Yes, that’s right, it’s a bit the next level of what we’ve said so far, it’s all linked to the concept of "identification". Everyone sees what he/she knows, what he/she is. And it's unbelievable. In this expression of the unconscious there is something very powerful hidden in these situations and it fascinates me to work in these conditions so that whoever receives the image is able to identify with the situation of that moment through mine, while building a completely personal path. All this can be expressed in a method, an approach, a theory. However, practice is subjective, so the result is always unique.



A text by Vittorio Lingiardi comes to mind, “Mindscapes”, psyche of the landscape or landscapes of the psyche.

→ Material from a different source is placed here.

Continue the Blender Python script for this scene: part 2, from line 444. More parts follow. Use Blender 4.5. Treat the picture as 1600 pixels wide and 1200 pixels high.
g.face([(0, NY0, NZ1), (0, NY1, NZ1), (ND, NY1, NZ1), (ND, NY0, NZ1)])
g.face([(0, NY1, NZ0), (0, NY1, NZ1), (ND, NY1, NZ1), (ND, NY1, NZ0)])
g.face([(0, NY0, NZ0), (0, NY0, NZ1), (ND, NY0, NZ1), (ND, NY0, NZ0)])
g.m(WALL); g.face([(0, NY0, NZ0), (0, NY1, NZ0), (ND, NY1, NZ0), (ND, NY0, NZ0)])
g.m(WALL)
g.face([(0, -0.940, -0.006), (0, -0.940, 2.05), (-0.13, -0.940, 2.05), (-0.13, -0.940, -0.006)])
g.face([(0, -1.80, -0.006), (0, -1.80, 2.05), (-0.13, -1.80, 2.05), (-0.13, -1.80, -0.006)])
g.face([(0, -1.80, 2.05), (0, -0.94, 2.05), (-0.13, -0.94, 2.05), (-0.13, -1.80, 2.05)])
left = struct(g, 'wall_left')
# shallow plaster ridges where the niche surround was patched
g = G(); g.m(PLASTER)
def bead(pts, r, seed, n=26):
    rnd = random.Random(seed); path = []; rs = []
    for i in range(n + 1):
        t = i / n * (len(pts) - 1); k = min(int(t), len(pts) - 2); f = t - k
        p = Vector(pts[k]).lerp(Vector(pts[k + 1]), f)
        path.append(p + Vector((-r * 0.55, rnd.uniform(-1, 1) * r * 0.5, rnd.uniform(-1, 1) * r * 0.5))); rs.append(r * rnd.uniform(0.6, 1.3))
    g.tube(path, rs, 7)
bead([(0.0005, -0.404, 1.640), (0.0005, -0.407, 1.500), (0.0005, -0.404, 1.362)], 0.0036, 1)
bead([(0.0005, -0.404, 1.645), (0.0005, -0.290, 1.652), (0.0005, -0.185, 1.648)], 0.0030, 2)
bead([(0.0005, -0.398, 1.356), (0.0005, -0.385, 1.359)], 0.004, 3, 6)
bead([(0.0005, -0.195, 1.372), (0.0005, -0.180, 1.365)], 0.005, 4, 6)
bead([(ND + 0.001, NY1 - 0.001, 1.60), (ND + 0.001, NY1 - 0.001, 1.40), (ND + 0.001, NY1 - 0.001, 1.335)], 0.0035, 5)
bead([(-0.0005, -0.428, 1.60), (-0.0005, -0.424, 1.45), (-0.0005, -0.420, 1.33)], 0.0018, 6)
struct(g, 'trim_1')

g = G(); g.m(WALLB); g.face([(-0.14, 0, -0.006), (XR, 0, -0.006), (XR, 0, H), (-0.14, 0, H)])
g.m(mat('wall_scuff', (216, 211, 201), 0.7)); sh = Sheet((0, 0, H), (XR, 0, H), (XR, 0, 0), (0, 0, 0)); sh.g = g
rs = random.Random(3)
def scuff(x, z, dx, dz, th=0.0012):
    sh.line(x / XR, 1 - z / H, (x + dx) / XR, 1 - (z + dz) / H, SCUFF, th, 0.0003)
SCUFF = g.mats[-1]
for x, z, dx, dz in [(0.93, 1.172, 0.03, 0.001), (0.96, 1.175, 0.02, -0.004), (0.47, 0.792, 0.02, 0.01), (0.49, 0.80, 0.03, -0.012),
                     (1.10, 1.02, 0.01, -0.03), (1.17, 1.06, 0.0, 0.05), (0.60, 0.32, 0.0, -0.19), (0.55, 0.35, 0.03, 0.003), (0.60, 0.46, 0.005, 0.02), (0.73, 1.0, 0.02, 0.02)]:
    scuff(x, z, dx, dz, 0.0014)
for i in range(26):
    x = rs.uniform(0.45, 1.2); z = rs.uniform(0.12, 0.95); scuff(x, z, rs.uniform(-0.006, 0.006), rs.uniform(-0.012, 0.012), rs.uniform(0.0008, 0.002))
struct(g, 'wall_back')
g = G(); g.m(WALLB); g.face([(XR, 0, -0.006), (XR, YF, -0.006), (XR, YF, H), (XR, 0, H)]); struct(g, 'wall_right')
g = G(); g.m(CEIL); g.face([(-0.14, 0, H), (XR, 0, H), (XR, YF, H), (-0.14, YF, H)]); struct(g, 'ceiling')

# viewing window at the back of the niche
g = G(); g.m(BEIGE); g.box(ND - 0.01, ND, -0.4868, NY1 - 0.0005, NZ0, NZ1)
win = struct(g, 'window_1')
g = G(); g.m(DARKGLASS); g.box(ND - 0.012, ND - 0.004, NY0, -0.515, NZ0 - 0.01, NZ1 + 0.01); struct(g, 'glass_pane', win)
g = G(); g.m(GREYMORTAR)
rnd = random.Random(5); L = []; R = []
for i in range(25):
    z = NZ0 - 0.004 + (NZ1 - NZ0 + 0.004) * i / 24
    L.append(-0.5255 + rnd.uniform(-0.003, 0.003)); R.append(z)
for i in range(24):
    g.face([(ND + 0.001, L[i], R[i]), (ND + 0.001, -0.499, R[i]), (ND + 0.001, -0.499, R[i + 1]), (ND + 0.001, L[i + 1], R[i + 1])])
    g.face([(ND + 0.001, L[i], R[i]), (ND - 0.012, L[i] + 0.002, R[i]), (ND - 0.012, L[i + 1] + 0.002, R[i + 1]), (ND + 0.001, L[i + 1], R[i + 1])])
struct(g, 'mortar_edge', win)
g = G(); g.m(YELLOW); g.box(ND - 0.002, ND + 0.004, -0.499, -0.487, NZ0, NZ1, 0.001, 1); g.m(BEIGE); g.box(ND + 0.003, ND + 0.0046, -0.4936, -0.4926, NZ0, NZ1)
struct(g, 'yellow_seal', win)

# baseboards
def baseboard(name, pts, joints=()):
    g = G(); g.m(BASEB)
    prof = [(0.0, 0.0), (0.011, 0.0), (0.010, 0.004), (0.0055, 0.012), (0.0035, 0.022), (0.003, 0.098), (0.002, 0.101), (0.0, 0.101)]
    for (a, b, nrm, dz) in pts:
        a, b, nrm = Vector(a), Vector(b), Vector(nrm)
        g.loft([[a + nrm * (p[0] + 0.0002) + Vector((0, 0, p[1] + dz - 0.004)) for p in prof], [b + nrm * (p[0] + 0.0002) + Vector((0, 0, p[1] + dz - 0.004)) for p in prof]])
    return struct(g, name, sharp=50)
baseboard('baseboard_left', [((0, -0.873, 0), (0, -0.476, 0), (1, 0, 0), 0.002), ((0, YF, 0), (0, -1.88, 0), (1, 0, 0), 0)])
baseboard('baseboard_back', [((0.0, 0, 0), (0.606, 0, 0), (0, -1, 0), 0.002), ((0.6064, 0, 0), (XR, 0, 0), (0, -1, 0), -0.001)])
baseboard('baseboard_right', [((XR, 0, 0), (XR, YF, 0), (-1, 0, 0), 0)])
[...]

Yes, that's right, an observation I always make is on what processes make a new image take root in my imagination ... And unfortunately I can only do that on myself. How does that image have the strength to be so incisive to remain there? And, similarly, by what process, in the construction of an image, do we retrieve fragments from the imaginaries of our "previous eras" that have lain dormant, still? This is why I’m fascinated by the idea of being able to be an author - a builder of images - and being lucky enough to leave one or two images in someone's mind.



Do you think the time dedicated to shooting on film affects the process of building the image?

Yes, it's a bit like a journey. You have to reach a remote place and you can choose whether to take a plane that can land there or take a car, four friends, and get there in a month. You get to the same place, but the experience is filtered differently. So the technique derives from the consequence of an approach. I’ve learned to respect a sort of bio-rhythm and I find, in my speed, that the very approach to film can respect it. Compared to digital I find that film cleans the way I see things. With digital you have three options in front and you shoot all three. The theme of postponing choice is somewhat a child of our contemporaneity. Always questioning, replacing ... With film, you not only choose one, but also maintain the defect if you have it. And a whole series of mechanisms related to the aesthetics of imperfection start. Maybe it wasn't the best shot, but in that moment you felt it was and your choice takes on an importance that goes beyond the shot itself, it’s full of depth. The process isn't just during the shot, it's a living process and it ends at some point. When the film runs out, you have to decide: either you put another film in or that's it. And if the light is gone, it’s over. This is why I call it performance.



It’s an experience that carries a physical, emotional, human charge.

Yes, the richness of this profession sometimes also lies in the richness of the diversity of experiences you have. Some time ago I went to Nepal to visit some Buddhist monks and photograph their dormitory. I walked there, got lost, got stuck in the monsoon for three days in the fog. Cows, donkeys, dirt, mud, slope, sweat, fog. It was amazing. Ten days later I was photographing a luxury hotel. For me, digesting these "visual and experiential shocks", which I then translate into memories, is very intense.

Last question, is there something, a direction that you would like to take in your future? Even latent, not necessarily linked to architecture.

It’s a difficult and easy question at once. It's easy because the honest answer is "I don't know". Just like everyone else, I may be fascinated by jobs, situations, places, cities, but I believe it’s not important where the experience is identified, because I’m interested in the experience itself, even if I don't know what it is. I'm more interested in understanding what will happen again on a sensorial and perceptive level and how this will project itself and this can happen in an infinite number of ways. So basically, if I had to give an answer, I would be interested in looking into the listening part, I would like to photograph the other senses, understanding, for example, how much I will evolve in refining my ear and how this will allow me sooner or later to reveal new and unexpected images.